A 竿をかついで日本を歩く

● 著者 :かくまつとむ (鹿熊勤)

 ● 出版社:小学館

 ● コメント:本書は,日本各地のユニークな釣法のルポルタージュで,雑誌「BE-PAL」に連載された記事を再録したもの。釣り人に同行して筆者自身もその釣りにチャレンジしており,文章が臨場感に満ちている。本書の中には,かぶせ釣りも登場する。釣り人は,80歳近い漁師の大島文三さん。広島の地元テレビ局の釣り情報番組に何度か登場し,広島地方では「名人」として知られている。参考までに,大島老のかぶせ釣りは,このホームページで解説している「波止のかぶせ釣り」の方法とはかなり違っている(一番違うのは,船のかかり釣りなので竿を使わない(使う必要がない)という点)。
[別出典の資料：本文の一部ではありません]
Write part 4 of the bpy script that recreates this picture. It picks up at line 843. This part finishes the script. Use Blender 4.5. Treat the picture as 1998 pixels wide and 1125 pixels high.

もっとも,本書は単なる釣行記ではない。伝統釣法の起源,釣りと環境との関わり,釣り人の経歴や日常生活など,幅広い取材と豊富な文献知識に裏打ちされた,奥の深いルポに仕上がっている。なお,本書の「ヒガイと霞ヶ浦」の章で,筆者はブラックバス釣りに言及している。「今よりかなりの低次の資源量を持続するか,緩やかに消えていくのが正しく,その範囲内で静かに楽しむべき釣りだ」という立場を筆者は取る。釣りと魚のことを真剣に考える人なら,結局誰でもそういう結論に落ち着くんだろうな,とつくづく思う。--- そして筆者は言う。「バスで生計を立てることを非難するつもりは毛頭ないが,彼らがバスフィッシングの楽しさとバスの保護を主張するときの声は,気のせいかもしれないが,土建業者が『日本の景気浮揚のためにもっと公共工事を』と訴えるときと同じ節回しで聞こえてしまう」と。言い得て妙,というやつだろう --- この言葉が意味を持つためには,「土建業者が公共工事を増やそうとすることのどこが悪いのか?」という点に関する共通認識が必要だ,という点で。バス業界の人々に,あるいはバスフィッシングの中核をなす若者たちに,その認識はあるんだろうか。